No. Name of Investor Amount of Share Capital invested Share Capital of investor entity Reserves of Investor entities Net worth of investor entities
1 Limelight Dealcom P. Ltd. 15,00,000 16,85,000 3,01,30,806 3,18,15,806
2 Classic Commotrade P. Ltd. 5,00,000 6,51,800 2,70,49,015 2,77,00,815
3 Divy Prakash Suppliers Pvt. Ltd. 25,00,000 1,00,02,450 33,68,50,695 34,68,53,145
4 Goldy Dealcom P. Ltd. 25,00,000 7,21,000 3,04,44,166 3,11,65,166
5 Nextgen Tradecom P. Ltd. 20,00,000 57,65,000 10,76,35,000 11,34,00,000
6 Rexnox Trexim  P. Ltd. 18,00,000 1,15,57,100 15,93,97,977 17,09,55,077
7 Rajlaxmi Dealcom P. Ltd. 18,00,000 60,10,000 11,22,95,755 11,83,05,755
8 Vanilla Tie-up P. Ltd. 15,00,000 13,50,000 6,12,92,898 6,26,42,898
9 Kamakhya Goods P. Ltd. 24,00,000 7,72,000 3,29,46,126 3,37,18,126
10. Camellia Commercia P Ltd 10,00,000 8,32,280 3,58,97,644 3,67,29,924
11 Anmol Commerce P Ltd 32,00,000 1,81,03,500 28,24,38,553 30,05,42,053
TOTAL 207,00,000 5,74,50,130 1,21,63,78,635 1,27,38,28,765

The perusal of net worth chart would reveal that all the investor entities had sufficient net worth to make stated investment in the assessee company. Upon perusal of all these documentary evidences, it could safely be concluded that the assessee had successfully discharged the onus casted upon him u/s 68 and the onus was on revenue to rebut assessee’s evidences.
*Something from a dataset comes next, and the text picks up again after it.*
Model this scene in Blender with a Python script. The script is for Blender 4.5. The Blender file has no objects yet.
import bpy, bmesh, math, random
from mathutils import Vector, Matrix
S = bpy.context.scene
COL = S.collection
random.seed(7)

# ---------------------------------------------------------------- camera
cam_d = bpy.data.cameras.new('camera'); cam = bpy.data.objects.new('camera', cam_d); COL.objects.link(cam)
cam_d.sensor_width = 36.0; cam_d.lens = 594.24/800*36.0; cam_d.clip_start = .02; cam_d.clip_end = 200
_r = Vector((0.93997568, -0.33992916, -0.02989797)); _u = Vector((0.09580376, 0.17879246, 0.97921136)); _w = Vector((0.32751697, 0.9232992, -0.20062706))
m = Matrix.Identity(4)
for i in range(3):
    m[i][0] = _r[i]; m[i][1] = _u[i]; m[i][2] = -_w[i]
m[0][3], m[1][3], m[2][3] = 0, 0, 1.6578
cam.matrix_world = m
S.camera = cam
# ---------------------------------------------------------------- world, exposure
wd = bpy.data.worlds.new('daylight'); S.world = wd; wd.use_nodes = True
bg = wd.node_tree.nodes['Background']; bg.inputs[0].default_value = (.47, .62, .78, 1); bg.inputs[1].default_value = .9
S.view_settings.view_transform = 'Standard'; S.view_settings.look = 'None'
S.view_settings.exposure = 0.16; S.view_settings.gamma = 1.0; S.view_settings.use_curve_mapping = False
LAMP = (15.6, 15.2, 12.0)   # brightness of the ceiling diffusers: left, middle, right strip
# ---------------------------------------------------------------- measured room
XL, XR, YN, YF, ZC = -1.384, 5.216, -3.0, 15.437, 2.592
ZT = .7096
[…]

8.3 Proceeding further, we find that the sole basis of making impugned addition is the statement of one of the directors as recorded during the course of survey proceedings u/s 133A. However, this statement has been retracted within a span of 7 days. It is settled law that statements recorded during the course of survey proceedings would not have much evidentiary value unless the same are backed by credible evidences. This position has been settled by Hon’ble Supreme Court in the case of CIT V/s S.Khader Khan & Sons (25 Taxmann.com 413). The CBDT instructions No. F.No.286/98/2013-IT (Inv. II) dated 18/12/2014 also discourages confessional statements without any credible evidences. No incriminating material is shown to have been found during the course of survey proceedings.

8.4 We also find that learned CIT(A) has gone by irrelevant considerations to confirm the impugned additions. The object clause of the investor entities would have no relevance vis-à-vis proposed additions in the hands of the assessee u/s 68. It is trite law that no additions could be made merely on the basis of suspicion, conjectures or surmises.

8.5 The Ld. DR has relied upon the case of Hon’ble Supreme Court in Sumati Dayal Vs CIT (80 Taxman 89) & Durga Prasad More (82 ITR 540 26/08/1971). No doubt that the revenue authorities were not required to put blinkers while looking at the documents produced before them. They were entitled to look into the surrounding circumstances to find out the reality of the documents produced before them. However, we find that no such inquiries have been made by the authorities except for the allegations that the share capital was bogus in nature. Nothing was brought on record that to substantiate the fact that the assessee’s unaccounted money was routed in the books in the garb of share capital. 8.6 The entirety of facts and circumstances as enumerated hereinabove do not convince us to concur with the stand of Ld. CIT(A). The impugned additions, in our considered opinion, could not be sustained under law in the light of binding judicial pronouncements as enumerated by us in the opening paragraphs. Therefore, we delete the same. Consequently, the set-off of losses, as allowable under law, would be available to the assessee. Ground Nos. 4 stand allowed. Ground No.5 stand allowed for statistical purposes. Ground Nos. 6 to 8, being consequential in nature, would not require any specific adjudication on our part.

8.7 So far as the legal grounds are concerned, we find that the original return was processed u/s 143(1) and the only requirement in law to trigger assessment was that Ld. AO certain reasons to believe that certain income escaped assessment in the hands of the assessee. We find that Ld. AO was clinched with tangible information from investigation wing which suggested possible escapement of income in the hands of the assessee. In our opinion, nothing more was required at this stage since Ld. AO had sufficient reasons to form such a belief. Therefore, we do not find much substance in assessee’s legal grounds. Ground Nos. 1 to 3 stand dismissed.

8.8 The appeal stands partly allowed in terms of our above order.

ITA No. 632/Mum/2019, AY 2012-13

9. Facts are pari-materia the same in this year. An assessment was framed u/s 143(3) r.w.s. 147 on 22/12/2017 on similar lines wherein the assessee was saddled with addition u/s 68 for Rs.75 Lacs. The impugned order is on similar lines. The assessee is before us broadly with similar grounds of appeal. The assessee, in support of transactions, has placed on record similar set of documentary evidences. Facts being pari-materia the same, our adjudication as for AY 2011-12 shall mutatis mutandis apply to this year also. Resultantly, the appeal stands partly allowed.

Conclusion  

10. Both the appeals stand partly allowed.

Order pronounced in the open court on 12th March, 2020.